Sydney Wignall, aventurero entre cumbres y abismos
Tras espiar en Tíbet con el pretexto de una expedición alpinista, se dedicó a buscar pecios de la Armada Invencible
Del techo del mundo a las profundidades submarinas, Sydney Wignall se entregó a las más extraordinarias aventuras. En Tíbet participó en un moderno envite del Gran Juego representando un papel digno de Kim de la India: bajo la cobertura de alpinista espió a las tropas chinas y, atrapado, fue a dar con sus huesos en la cárcel. En el mar, años después, reciclado en investigador subacuático, encontró dos de los barcos de nuestra armada supuestamente invencible, el Santa María de la Rosa y el Gran Grifón. También bajo las olas buscó el legendario Revenge, el galeón insignia de 47 cañones de Francis Drake, infructuosamente obsesionado con hallar el ataúd de plomo en el que el célebre marino (y para los españoles rematado pirata) fue sepultado en las aguas panameñas en 1596, con su armadura completa.
Nacido en 1922 en Wallasey (Cheshire), Wignall, fallecido el pasado 6 de abril a los 89 años, inició la que sería la gran peripecia de su vida en 1954 en un bar galés donde, arrastrado por la efervescencia de las copas y el entusiasmo de la reciente conquista del Everest, se le ocurrió organizar y capitanear lo que bautizó como Primera Expedición Galesa al Himalaya. El objetivo era el Gurla Mandhata, de 7.694 metros, en Tíbet, ocupado cuatro años antes por los chinos.
Según explica el propio aventurero en el libro que le dio fama, Espía en el techo del mundo, al inicio del viaje fue reclutado por una facción de los servicios secretos indios, dirigida por el famoso general Kodendera Subayya Thimayya Timmy (el único militar de su país que mandó una brigada en el ejército británico durante la II Guerra Mundial), para espiar los movimientos del ejército chino durante su expedición. Provisto de una pistola automática Browning en vez del canónico rosario para contar pasos de los viejos pundits del Raj, Wignall se dirigió a conquistar la montaña con el mismo amateurismo con el que espiaba. Pensaba plantar en la cima tres banderas: la galesa, la de Naciones Unidas y ¡la pirata con la calavera y las tibias!, como manifestación del espíritu aventurero que animaba la empresa. En octubre de 1955, la expedición entró ilegalmente en Tíbet.

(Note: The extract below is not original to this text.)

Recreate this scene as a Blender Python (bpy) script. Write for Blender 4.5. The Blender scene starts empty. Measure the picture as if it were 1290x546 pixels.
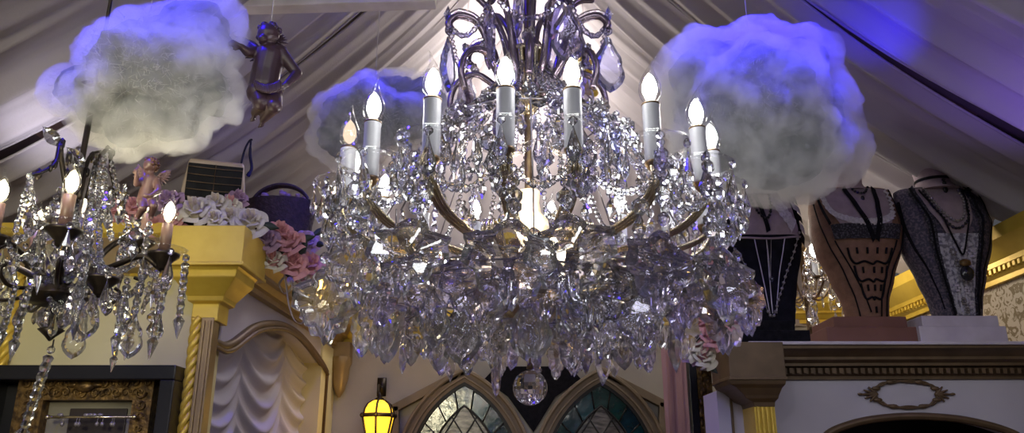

Los chinos no tardaron en detenerlos, a él, a su compatriota John Harrop y a un enlace nepalí, Damodar Narayan. Encerrado en una celda miserable y gélida (el té se solidificaba), Wignall fue interrogado y torturado psicológicamente por sus carceleros chinos, aunque consiguió llevar un diario en trozos de papel higiénico —un sacrificio cuando sufres de disentería— y envoltorios de chocolatinas. Los chinos querían que Wignall confesara que era de la CIA. “Qué más hubiera querido yo”, decía, “hubiera sido una promoción”. En diciembre de 1955, los chinos soltaron a los tres cautivos, con muy mala idea, en un paraje infernal, el paso del Urai Lekh, proclive a las avalanchas. Consiguieron salvarse tras grandes penalidades. Wignall no reveló ni a sus compañeros hasta 25 años después que, mira por dónde, sí había sido un espía.
Cansado de montañas pero aún no escarmentado de aventuras, nuestro hombre se dedicó a partir de su regreso de Tíbet al mar. Aprendió a bucear, se hizo investigador submarino y se entregó a la búsqueda de los barcos de la Armada Invencible, un tema que le obsesionaba. A finales de los sesenta e inicios de los sesenta descubrió y excavó los galeones Santa María de la Rosa y Gran Grifón, con permiso de las autoridades españolas. Siempre conservó su espíritu aventurero. En una ocasión, al acabar una campaña, pegó fuego al viejo barco que habían empleado, remedando un entierro vikingo. Wignall no carecía de sentido del humor. A sus captores chinos les contó cosas como que la expedición al Everest había plantado en la cima un sistema de vigilancia atómico o que el poema Kubla Khan de Coleridge contenía códigos secretos.